What the task requires: Extract the complete data exactly as given.

Material provided:
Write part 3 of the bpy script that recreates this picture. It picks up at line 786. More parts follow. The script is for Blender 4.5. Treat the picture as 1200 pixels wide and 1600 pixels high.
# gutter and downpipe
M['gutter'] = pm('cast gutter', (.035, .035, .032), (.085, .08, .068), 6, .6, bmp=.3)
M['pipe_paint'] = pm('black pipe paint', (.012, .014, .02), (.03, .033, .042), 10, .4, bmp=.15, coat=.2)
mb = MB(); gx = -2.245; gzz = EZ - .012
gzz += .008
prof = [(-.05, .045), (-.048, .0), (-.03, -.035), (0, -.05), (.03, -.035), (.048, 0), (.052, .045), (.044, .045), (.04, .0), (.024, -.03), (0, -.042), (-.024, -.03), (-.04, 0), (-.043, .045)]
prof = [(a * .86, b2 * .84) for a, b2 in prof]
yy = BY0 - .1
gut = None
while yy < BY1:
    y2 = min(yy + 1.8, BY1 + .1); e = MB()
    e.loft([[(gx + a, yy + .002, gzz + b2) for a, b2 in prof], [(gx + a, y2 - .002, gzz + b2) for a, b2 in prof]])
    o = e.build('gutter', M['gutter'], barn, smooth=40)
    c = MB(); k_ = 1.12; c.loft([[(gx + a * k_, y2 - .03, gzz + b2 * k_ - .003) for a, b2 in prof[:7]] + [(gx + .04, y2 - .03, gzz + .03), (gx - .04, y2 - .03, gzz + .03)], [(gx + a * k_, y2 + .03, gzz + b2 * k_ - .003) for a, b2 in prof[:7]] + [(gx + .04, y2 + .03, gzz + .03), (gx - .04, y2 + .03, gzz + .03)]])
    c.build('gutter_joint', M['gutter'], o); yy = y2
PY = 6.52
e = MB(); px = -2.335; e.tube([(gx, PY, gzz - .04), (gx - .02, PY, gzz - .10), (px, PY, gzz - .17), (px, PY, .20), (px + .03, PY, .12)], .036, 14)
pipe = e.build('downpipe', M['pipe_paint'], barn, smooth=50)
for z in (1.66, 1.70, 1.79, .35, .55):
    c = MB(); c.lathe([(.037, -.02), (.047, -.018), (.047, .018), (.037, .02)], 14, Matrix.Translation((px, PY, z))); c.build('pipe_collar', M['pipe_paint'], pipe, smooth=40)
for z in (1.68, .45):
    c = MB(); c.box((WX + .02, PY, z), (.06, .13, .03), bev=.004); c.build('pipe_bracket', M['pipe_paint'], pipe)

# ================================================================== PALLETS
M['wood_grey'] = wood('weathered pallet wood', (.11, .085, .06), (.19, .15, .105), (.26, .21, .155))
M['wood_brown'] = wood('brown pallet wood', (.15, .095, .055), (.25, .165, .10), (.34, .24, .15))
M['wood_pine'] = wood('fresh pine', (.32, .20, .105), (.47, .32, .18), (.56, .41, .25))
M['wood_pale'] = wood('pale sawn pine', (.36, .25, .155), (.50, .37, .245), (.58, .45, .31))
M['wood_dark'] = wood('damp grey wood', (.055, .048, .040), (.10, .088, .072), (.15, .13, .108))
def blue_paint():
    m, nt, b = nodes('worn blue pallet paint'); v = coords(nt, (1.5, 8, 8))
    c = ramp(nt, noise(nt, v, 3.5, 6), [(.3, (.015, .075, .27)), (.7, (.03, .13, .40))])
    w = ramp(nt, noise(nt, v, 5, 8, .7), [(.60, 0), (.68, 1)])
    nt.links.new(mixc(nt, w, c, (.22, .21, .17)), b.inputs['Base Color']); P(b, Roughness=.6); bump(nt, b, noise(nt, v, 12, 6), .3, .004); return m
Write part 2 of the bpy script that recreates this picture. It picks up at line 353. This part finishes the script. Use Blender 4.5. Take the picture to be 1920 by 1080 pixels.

Solution:
Write part 3 of the bpy script that recreates this picture. It picks up at line 786. More parts follow. The script is for Blender 4.5. Treat the picture as 1200 pixels wide and 1600 pixels high.
# gutter and downpipe
M['gutter'] = pm('cast gutter', (.035, .035, .032), (.085, .08, .068), 6, .6, bmp=.3)
M['pipe_paint'] = pm('black pipe paint', (.012, .014, .02), (.03, .033, .042), 10, .4, bmp=.15, coat=.2)
mb = MB(); gx = -2.245; gzz = EZ - .012
gzz += .008
prof = [(-.05, .045), (-.048, .0), (-.03, -.035), (0, -.05), (.03, -.035), (.048, 0), (.052, .045), (.044, .045), (.04, .0), (.024, -.03), (0, -.042), (-.024, -.03), (-.04, 0), (-.043, .045)]
prof = [(a * .86, b2 * .84) for a, b2 in prof]
yy = BY0 - .1
gut = None
while yy < BY1:
    y2 = min(yy + 1.8, BY1 + .1); e = MB()
    e.loft([[(gx + a, yy + .002, gzz + b2) for a, b2 in prof], [(gx + a, y2 - .002, gzz + b2) for a, b2 in prof]])
    o = e.build('gutter', M['gutter'], barn, smooth=40)
    c = MB(); k_ = 1.12; c.loft([[(gx + a * k_, y2 - .03, gzz + b2 * k_ - .003) for a, b2 in prof[:7]] + [(gx + .04, y2 - .03, gzz + .03), (gx - .04, y2 - .03, gzz + .03)], [(gx + a * k_, y2 + .03, gzz + b2 * k_ - .003) for a, b2 in prof[:7]] + [(gx + .04, y2 + .03, gzz + .03), (gx - .04, y2 + .03, gzz + .03)]])
    c.build('gutter_joint', M['gutter'], o); yy = y2
PY = 6.52
e = MB(); px = -2.335; e.tube([(gx, PY, gzz - .04), (gx - .02, PY, gzz - .10), (px, PY, gzz - .17), (px, PY, .20), (px + .03, PY, .12)], .036, 14)
pipe = e.build('downpipe', M['pipe_paint'], barn, smooth=50)
for z in (1.66, 1.70, 1.79, .35, .55):
    c = MB(); c.lathe([(.037, -.02), (.047, -.018), (.047, .018), (.037, .02)], 14, Matrix.Translation((px, PY, z))); c.build('pipe_collar', M['pipe_paint'], pipe, smooth=40)
for z in (1.68, .45):
    c = MB(); c.box((WX + .02, PY, z), (.06, .13, .03), bev=.004); c.build('pipe_bracket', M['pipe_paint'], pipe)

# ================================================================== PALLETS
M['wood_grey'] = wood('weathered pallet wood', (.11, .085, .06), (.19, .15, .105), (.26, .21, .155))
M['wood_brown'] = wood('brown pallet wood', (.15, .095, .055), (.25, .165, .10), (.34, .24, .15))
M['wood_pine'] = wood('fresh pine', (.32, .20, .105), (.47, .32, .18), (.56, .41, .25))
M['wood_pale'] = wood('pale sawn pine', (.36, .25, .155), (.50, .37, .245), (.58, .45, .31))
M['wood_dark'] = wood('damp grey wood', (.055, .048, .040), (.10, .088, .072), (.15, .13, .108))
def blue_paint():
    m, nt, b = nodes('worn blue pallet paint'); v = coords(nt, (1.5, 8, 8))
    c = ramp(nt, noise(nt, v, 3.5, 6), [(.3, (.015, .075, .27)), (.7, (.03, .13, .40))])
    w = ramp(nt, noise(nt, v, 5, 8, .7), [(.60, 0), (.68, 1)])
    nt.links.new(mixc(nt, w, c, (.22, .21, .17)), b.inputs['Base Color']); P(b, Roughness=.6); bump(nt, b, noise(nt, v, 12, 6), .3, .004); return m
Write part 2 of the bpy script that recreates this picture. It picks up at line 353. This part finishes the script. Use Blender 4.5. Take the picture to be 1920 by 1080 pixels.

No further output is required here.